The “FDAP Payments – Source of Income” practice unit confuses the issue further by definitively stating that transportation income is not FDAP income.  Because Chapter 3 applies only to payments of FDAP income, the 30% withholding for payments subject to Chapter 3 would not apply to payments of transportation income.  Although this might seem like welcome news, the conclusion is puzzling given that FDAP income is generally defined very broadly to include all income, except gains derived from the sale of real or personal property and items of income excluded from gross income.  This broad definition would seemingly include U.S. source gross transportation income, which is a payment for a service paid in an amount known ahead of time or calculable.  Moreover, this is not the basis given in Publication 515 for excluding such amounts from withholding.  Thus the conclusion in the practice unit would seem incorrect and suggests that the document was not reviewed for accuracy by the Chief Counsel attorneys in Branch 8, the international withholding branch.

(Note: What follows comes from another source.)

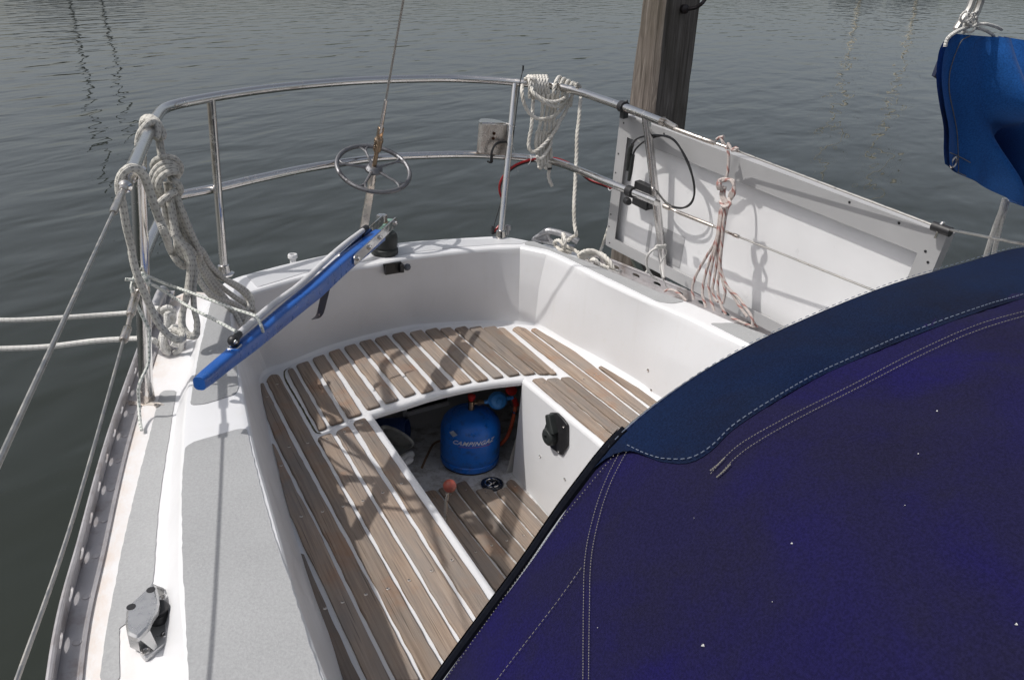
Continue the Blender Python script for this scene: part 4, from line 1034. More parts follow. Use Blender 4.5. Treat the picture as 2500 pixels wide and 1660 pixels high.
# ================================================================== solar panel
sp = thing('solar_panel', 'white backed solar panel in a grey frame hung outside the guard wires', 'solar panel')
TL = pz(1514, 270, 1.572) + Vector((.02, .0, -.004)); TR = pz(*DD(2197, 538), 1.470)
BLc = px(*DD(1405, 562), TL.x + .065)
dn = (BLc - TL); along = (TR - TL)
BRc = TR + dn * (.46 / dn.length)
BLc = TL + dn
nP = along.cross(dn).normalized()
if nP.x > 0: nP = -nP             # towards the boat
def pq(u, v, d=0): return TL.lerp(TR, u).lerp(BLc.lerp(BRc, u), v) + nP * d
m = MB(); quad(m, pq(0, 0, -.006), pq(1, 0, -.006), pq(1, 1, -.006), pq(0, 1, -.006)); m.build('backsheet', PANELW, sp)
m = MB(); quad(m, pq(0, 0, -.009), pq(1, 0, -.009), pq(1, 1, -.009), pq(0, 1, -.009)); m.build('cells', paint('dark_cells', (.01, .012, .03), .1), sp)
m = MB(); fw = .055; fv = .085; lipd_ = .019
def bar(u0, v0, u1, v1, u2, v2, u3, v3):   # frame: inward lip raised from the sheet plus outer wall
    A = [pq(u0, v0), pq(u1, v1), pq(u2, v2), pq(u3, v3)]
    up_ = [p + nP * lipd_ for p in A]
    m.add(A + up_, [(4, 5, 6, 7), (0, 1, 5, 4), (1, 2, 6, 5), (3, 2, 6, 7), (0, 3, 7, 4)], smooth=False)
fu = .042; 
def lipstrip(a, b, c, d):                   # face flange a-b outer edge, c-d inner edge
    top_ = [p + nP * lipd_ for p in (a, b, c, d)]; bot_ = [p + nP * (lipd_ - .002) for p in (a, b, c, d)]
    m.add(top_ + bot_, [(0, 1, 2, 3), (4, 7, 6, 5), (3, 2, 6, 7)], smooth=False)
    wall_o = [a - nP * .010, b - nP * .010, b + nP * lipd_, a + nP * lipd_]; m.add(wall_o, [(0, 1, 2, 3)], smooth=False)
ft_ = .145
lipstrip(pq(0, 0), pq(1, 0), pq(1 - fu, ft_), pq(fu, ft_))
lipstrip(pq(1, 0), pq(1, 1), pq(1 - fu, 1 - fv), pq(1 - fu, ft_))
lipstrip(pq(1, 1), pq(0, 1), pq(fu, 1 - fv), pq(1 - fu, 1 - fv))
lipstrip(pq(0, 1), pq(0, 0), pq(fu, ft_), pq(fu, 1 - fv))
m.build('frame', PFRAME, sp, 10)
m = MB()
for (u, v) in ((.02, .06), (.012, .28), (.010, .42), (.010, .74), (.008, .84), (.02, .965), (.10, .015), (.19, .03), (.90, .03), (.985, .17), (.972, .12), (.78, .02)): m.lathe(pq(u, v, lipd_), nP, [(.0036, 0), (.0036, .0006), (.001, .0007)], 8)
m.build('frame_holes', BLACK, sp)
m = MB(); quad(m, pq(.20, .68, -.0045), pq(.315, .68, -.0045), pq(.315, .92, -.0045), pq(.20, .92, -.0045)); quad(m, pq(.165, .70, -.0045), pq(.178, .70, -.0045), pq(.178, .92, -.0045), pq(.165, .92, -.0045)); m.build('rating_sticker', LABELG, sp)
# junction box and looped leads
m = MB(); jb = pq(.135, .50, .012); ua = along.normalized(); va = dn.normalized()
m.box(jb, ua, va, nP, .075, .085, .022); m.box(jb + ua * .045 + va * .02, ua, va, nP, .03, .02, .014); m.build('junction_box', BLACK, sp, 20)
kp = K(1480, 240, 5.2267)
def pp(q, d=.02):
    r = ray(*kp(*q)); p0 = TL + nP * d; return CAM + r * ((p0 - CAM).dot(nP) / r.dot(nP))
m = MB()
for (lst, dd_) in ((([330, 600], [380, 530], [470, 490], [600, 475], [720, 480], [850, 530], [960, 660], [1050, 830], [1100, 1000], [1125, 1180], [1100, 1320], [1020, 1390], [900, 1395], [780, 1350], [690, 1250], [640, 1180]), .05),
                   (([330, 740], [350, 680], [420, 600], [530, 530], [650, 495], [770, 495], [880, 570], [980, 740], [1050, 900], [1105, 1080], [1110, 1240], [1060, 1350], [960, 1410], [850, 1400], [740, 1330], [650, 1220]), .042)):
    m.tube(cat([pp((q[0] + (14 if dd_ < .045 else 0), q[1] - (8 if dd_ < .045 else 0)), dd_) for q in lst], 60), .0030, 8)
m.build('panel_leads', BLACK, sp)
m = MB(); m.tube([pp((335, 595), .045), pp((310, 640), .045), pp((280, 860), .045), pp((270, 920), .045)], .0075, 10, rr=[.006, .0085, .0085, .006]); m.tube([pp((345, 730), .04), pp((330, 780), .04), pp((315, 900), .04), pp((290, 1050), .04)], .0075, 10, rr=[.006, .008, .008, .006]); m.build('plug_connector', BLACKR, sp)
def pl_(x, y, d):
    r = ray(x, y); p0 = TL + nP * d; return CAM + r * ((p0 - CAM).dot(nP) / r.dot(nP))
q3 = pl_(*DD(1690, 541), .075); q4 = pl_(*DD(2010, 668), .05); q5 = pl_(*DD(2250, 762), .04); q2 = pl_(*DD(1645, 522), .078); q1 = pl_(*DD(1560, 488), .085); q0 = pl_(*DD(1530, 474), .088)
guard(screwbody([(q0, .008), (q0.lerp(q1, .5), .004), (q1, .006), (q2, .004), (q3, .0055), (q3.lerp(q4, .05), .005)], STEELR), [q3, q4, q5], .003)
# clamps on the rails
m = MB(); cA_ = pz(*DD(1437, 247), 1.592); dR = (UP[-1] - UP[-2]).normalized()
m.tube([cA_ - dR * .012, cA_ + dR * .012], .0185, 16); m.box(cA_ + Vector((.01, .005, -.018)), dR, (0, 0, 1), nP, .024, .035, .02)
m.lathe(cA_ + Vector((.018, .01, .01)), (.3, .2, 1), [(.005, 0), (.006, .004), (.003, .010)], 8)
m.build('rail_clamp', BLACK, sp)
m = MB(); cB_ = pz(*DD(1454, 442), 1.334); dR2 = (LO[-1] - LO[-3]).normalized()
m.tube([cB_ - dR2 * .014, cB_ + dR2 * .014], .0185, 16); m.lathe(cB_ + Vector((-.008, 0, -.032)), (-.3, -1, 0), [(.012, -.014), (.013, 0), (.010, .014)], 12); m.box(cB_ + Vector((.03, -.02, -.018)), ua, va, nP, .06, .012, .012)
m.build('rail_clamp', BLACK, sp)
m = MB(); cc_ = pz(*DD(2168, 527), 1.482); m.tube([cc_ - ua * .018, cc_ + ua * .025], .011, 12); m.cur = 1
m.tube(cat([cc_ + Vector((-.008, 0, -.022)), cc_ + Vector((-.004, 0, .004)), cc_ + Vector((.004, 0, .014)), cc_ + Vector((.010, 0, 0)), cc_ + Vector((.008, 0, -.012))], 14), .0035, 8); m.build('rail_clamp', [BLACK, STEEL], sp)
# ================================================================== wooden pile
pile = thing('wooden_pile', 'tall square weathered wooden mooring pile standing in the water behind the panel', 'mooring pile')
Yp = 3.0
pl0 = py(1400 * 1.05887, 600 * 1.05887, Yp); 
bl = py(*DD(1450, 235), Yp); tl_ = py(*DD(1480, 0), Yp); bm = py(*DD(1507, 255), Yp - .13); tm = py(*DD(1533, 0), Yp - .13); br = py(*DD(1583, 290), Yp - .02); tr_ = py(*DD(1617, 0), Yp - .02)
def ext(a, b, z): t = (z - a.z) / (b.z - a.z); return a.lerp(b, t)
prf = lambda z: [ext(bl, tl_, z), ext(bm, tm, z), ext(br, tr_, z)]
rings = []
for z in [-.6 + i * .08 for i in range(60)]:
    a, b, c = prf(z); c3 = a + c - b + Vector((0, .05, 0)); quad4 = [a, b, c, c3]; R4 = []
    for i in range(4):
        p, q = quad4[i], quad4[(i + 1) % 4]
        for k in range(6):
            t = (k + .35) / 6.7; v = p.lerp(q, t); R4.append(v + Vector((random.uniform(-.0025, .0025), random.uniform(-.0025, .0025), 0)))
    rings.append(R4)
m = MB(); m.grid(rings, closed=True); m.build('post', OAK, pile, 40)
m = MB(); hk = py(*DD(1583, 22), Yp - .10); m.tube(cat([hk, hk + Vector((.03, -.03, .01)), hk + Vector((.07, -.03, .04)), hk + Vector((.09, -.02, .09))], 12), .008, 8); m.lathe(hk + Vector((-.01, 0, 0)), (0, -1, 0), [(.02, -.01), (.02, .006), (.01, .012)], 12); m.build('iron_hook', m_metal('dark_iron', (.08, .07, .07), .6, .7), pile)
m = MB(); kz = K(1480, 500, 4.355); fA = py(*kz(270, 548), 2.55); fB = py(*kz(355, 600), 2.52); fC = py(*kz(400, 705), 2.45)
m.prism([py(*kz(*q), 2.5) for q in ((268, 548), (355, 600), (402, 705), (330, 690))], (0, .02, 0)); m.build('mooring_bracket', paint('pale_green_bracket', (.30, .32, .27), .6, .3, 20), pile)
# ================================================================== gas bottle
gb = thing('gas_bottle', 'blue steel camping gas bottle with white lettering under the aft seat', 'gas bottle')
gc = pz(1147, 1122, ZF); gc.z = ZF
Rg = .1035
hg = .232
m = MB(); m.cur = 1; m.lathe(gc, (0, 0, 1), [(Rg * .93, 0), (Rg * .96, .002), (Rg * .96, .010)], 48); m.cur = 0
m.lathe(gc, (0, 0, 1), [(Rg * .97, .008), (Rg, .012), (Rg, .030), (Rg * .975, .033), (Rg * .975, .036), (Rg * 1.005, .040), (Rg * 1.01, .06), (Rg * 1.01, .150), (Rg * .99, .166), (Rg * .93, .184), (Rg * .82, .200), (Rg * .66, .212), (Rg * .62, .2135), (Rg * .60, .212), (Rg * .4, .222), (Rg * .2, .226), (.012, .227)], 56)
m.build('body', [BLUEG, BLACK], gb, 40)
m = MB(); m.tube([gc + Vector((0, 0, .223)), gc + Vector((0, 0, .262))], .0115, 12); m.tube([gc + Vector((0, 0, .25)), gc + Vector((.05, -.012, .253))], .0065, 10); m.lathe(gc + Vector((.028, -.006, .252)), (1, -.2, 0), [(.011, -.008), (.012, 0), (.011, .010)], 6, False); m.build('valve', BRONZE, gb, 30)
m = MB(); m.lathe(gc + Vector((0, 0, .262)), (0, 0, 1), [(.006, 0), (.013, .012), (.014, .024), (.008, .028)], 8); m.build('valve_knob', RED, gb)
rc_ = gc + Vector((.085, -.035, .262)); ra_ = Vector((-.25, -1, .45)).normalized()
m = MB(); m.lathe(rc_, ra_, [(.024, -.022), (.033, -.014), (.034, -.004), (.026, .010), (.012, .016), (.010, .020), (.002, .020)], 28); m.tube([gc + Vector((.045, -.012, .253)), rc_], .0075, 10); m.tube([rc_, rc_ + Vector((.055, -.005, .004))], .007, 10); m.build('regulator', BLUER, gb)
m = MB(); hs = rc_ + Vector((.055, -.005, .004)); m.tube(cat([hs, hs + Vector((.012, 0, -.02)), hs + Vector((.006, -.004, -.07)), hs + Vector((-.006, -.002, -.14)), hs + Vector((-.03, .0, -.19)), hs + Vector((-.06, .03, -.235))], 30), .0068, 10); m.build('gas_hose', ORANGE, gb)
m = MB(); m.lathe(hs + Vector((-.006, .01, .02)), (0, -.6, 1), [(.010, 0), (.021, .008), (.020, .018), (.012, .022)], 10); m.tube([hs + Vector((.010, -.01, -.03)), hs + Vector((.0, -.012, -.005))], .009, 8); m.build('shutoff_tap', RED, gb)
m = MB(); m.tube([hs + Vector((.006, -.01, -.055)), hs + Vector((.006, -.01, -.062))], .010, 10); m.build('hose_clip', STEEL, gb)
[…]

The pronouncement of law contained in the practice unit continues a worrying trend toward informal guidance in frequently asked questions, publications, comments at conferences, and on the IRS website.  Taxpayers are not permitted to rely on informal guidance, but have often been left without any formal guidance upon which to rely.  Until the IRS issues formal guidance, taxpayers are left to navigate an issue that could arise on audit but truly should not be an issue in most cases.  It would be preferable if the IRS issued a notice announcing the IRS and Treasury intend to amend the Section 1441 regulations to preclude withholding on U.S. source gross transportation income that is subject to the 4% excise tax under Section 887.

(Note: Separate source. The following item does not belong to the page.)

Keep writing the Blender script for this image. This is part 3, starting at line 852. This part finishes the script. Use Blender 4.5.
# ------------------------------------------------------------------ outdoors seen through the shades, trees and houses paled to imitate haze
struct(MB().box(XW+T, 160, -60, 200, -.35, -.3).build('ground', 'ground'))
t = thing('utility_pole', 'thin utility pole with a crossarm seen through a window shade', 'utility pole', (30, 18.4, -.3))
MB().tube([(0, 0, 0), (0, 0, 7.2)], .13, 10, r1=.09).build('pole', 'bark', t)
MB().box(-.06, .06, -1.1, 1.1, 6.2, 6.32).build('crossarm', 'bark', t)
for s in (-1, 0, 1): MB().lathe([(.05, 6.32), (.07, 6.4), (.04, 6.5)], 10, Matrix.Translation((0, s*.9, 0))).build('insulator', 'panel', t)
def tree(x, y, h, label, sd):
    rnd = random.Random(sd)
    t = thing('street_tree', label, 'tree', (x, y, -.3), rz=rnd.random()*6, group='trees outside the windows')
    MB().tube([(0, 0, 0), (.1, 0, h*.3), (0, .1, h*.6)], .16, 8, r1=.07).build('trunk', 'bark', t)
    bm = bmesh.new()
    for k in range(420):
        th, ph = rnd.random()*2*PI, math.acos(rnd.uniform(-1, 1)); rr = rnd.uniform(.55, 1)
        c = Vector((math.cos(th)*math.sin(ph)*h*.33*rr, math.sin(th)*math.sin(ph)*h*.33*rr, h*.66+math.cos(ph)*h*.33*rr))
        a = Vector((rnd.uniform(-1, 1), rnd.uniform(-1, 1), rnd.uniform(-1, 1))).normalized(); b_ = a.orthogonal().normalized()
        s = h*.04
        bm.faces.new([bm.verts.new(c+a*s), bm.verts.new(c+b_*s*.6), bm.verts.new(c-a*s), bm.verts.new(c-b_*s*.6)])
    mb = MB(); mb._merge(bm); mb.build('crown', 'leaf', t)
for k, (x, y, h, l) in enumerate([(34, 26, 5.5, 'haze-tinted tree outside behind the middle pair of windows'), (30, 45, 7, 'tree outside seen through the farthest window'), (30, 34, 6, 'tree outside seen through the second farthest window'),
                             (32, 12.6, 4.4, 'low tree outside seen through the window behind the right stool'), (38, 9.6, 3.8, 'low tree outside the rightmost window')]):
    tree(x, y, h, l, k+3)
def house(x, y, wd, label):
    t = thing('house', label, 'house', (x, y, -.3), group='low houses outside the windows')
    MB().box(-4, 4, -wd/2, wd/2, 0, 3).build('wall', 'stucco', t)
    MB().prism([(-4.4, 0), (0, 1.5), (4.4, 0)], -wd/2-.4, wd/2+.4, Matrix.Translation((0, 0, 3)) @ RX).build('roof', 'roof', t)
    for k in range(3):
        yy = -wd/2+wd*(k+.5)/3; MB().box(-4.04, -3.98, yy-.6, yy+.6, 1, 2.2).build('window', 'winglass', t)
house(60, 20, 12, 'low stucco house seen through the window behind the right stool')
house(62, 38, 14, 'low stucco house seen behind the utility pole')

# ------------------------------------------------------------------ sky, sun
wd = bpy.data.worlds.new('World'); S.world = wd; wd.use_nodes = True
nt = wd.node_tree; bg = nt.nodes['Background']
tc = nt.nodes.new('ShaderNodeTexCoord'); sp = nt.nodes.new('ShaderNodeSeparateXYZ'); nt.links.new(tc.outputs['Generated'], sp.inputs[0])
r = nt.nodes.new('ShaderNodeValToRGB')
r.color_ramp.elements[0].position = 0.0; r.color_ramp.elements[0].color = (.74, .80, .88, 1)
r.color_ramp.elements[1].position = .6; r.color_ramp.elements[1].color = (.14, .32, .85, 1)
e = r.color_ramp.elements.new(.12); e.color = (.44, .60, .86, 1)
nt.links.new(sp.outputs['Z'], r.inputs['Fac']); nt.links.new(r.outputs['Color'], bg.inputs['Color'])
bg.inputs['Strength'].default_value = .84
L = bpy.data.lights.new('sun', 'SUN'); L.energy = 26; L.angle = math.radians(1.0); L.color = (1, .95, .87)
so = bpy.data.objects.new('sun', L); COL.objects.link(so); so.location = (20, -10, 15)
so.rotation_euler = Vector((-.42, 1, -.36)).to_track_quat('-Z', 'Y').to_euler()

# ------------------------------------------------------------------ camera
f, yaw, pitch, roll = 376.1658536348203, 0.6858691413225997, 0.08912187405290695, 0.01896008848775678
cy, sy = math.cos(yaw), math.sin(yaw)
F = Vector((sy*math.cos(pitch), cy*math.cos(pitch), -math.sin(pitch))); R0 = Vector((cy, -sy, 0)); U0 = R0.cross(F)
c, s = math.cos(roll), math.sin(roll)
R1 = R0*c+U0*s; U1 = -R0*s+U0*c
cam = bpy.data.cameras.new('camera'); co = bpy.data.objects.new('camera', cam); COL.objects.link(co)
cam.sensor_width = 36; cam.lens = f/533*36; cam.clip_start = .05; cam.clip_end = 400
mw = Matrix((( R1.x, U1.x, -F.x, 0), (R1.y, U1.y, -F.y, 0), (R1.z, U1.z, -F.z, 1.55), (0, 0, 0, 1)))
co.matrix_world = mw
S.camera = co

Regulations Limiting Refunds and Credits for Chapter 3 and Chapter 4 Withholding Due Soon

June 3, 2016 by  
Filed under Chapter 3, FATCA, IRS

John Sweeney, Branch 8 Chief in the IRS Office of Associate Chief Counsel International, said on June 2 that proposed and temporary regulations limiting refunds and credits claimed by nonresident alien individuals and foreign corporations for taxes withheld under Chapter 3 and Chapter 4 of the Code will be released soon.  According to Sweeney, who was speaking at the Federal Bar Association Insurance Tax Seminar, most of the work on the regulations is complete.

The IRS announced its intent to amend the regulations under Chapter 3 and Chapter 4 last year in Notice 2015-10.  According to the notice, the temporary regulations will amend Treas. Reg. §§ 1.1464-1(a) and 1.1474-5(a)(1) to provide that, subject to section 6401(b), a refund or credit is allowable with respect to an overpayment only to the extent the relevant withholding agent has deposited (or otherwise paid to the Treasury Department) the amount withheld and such amount is in excess of the claimant’s tax liability.  The IRS said the regulation is needed because allowing a credit or refund based on the amount reported as withheld on Form 1042-S represents a risk to the Treasury if a foreign withholding agent fails to deposit the withheld tax with the U.S. Treasury.  The IRS has limited ability to pursue foreign withholding agents for such failures making it difficult to recover the amounts allowed to be claimed as credits or refunds.

According to Sweeney, the regulations will adopt the pro rata method described in Notice 2015-10 for allocating the amount available for refund or credit with respect to each claimant. Under this method, a withholding agent’s deposits made to its Form 1042 account will be divided by the amount reported as withheld on all Forms 1042-S filed by the withholding agent to arrive at a “deposit percentage.”  Each claimant will then be allowed to claim as a credit or refund the amount reported on its Form 1042-S multiplied by the deposit percentage for the withholding agent.  The pro rata approach is necessary because of the inability for the IRS to trace deposits back to specific payments made to a claimant based on the information reported on Form 1042 and Form 1042-S.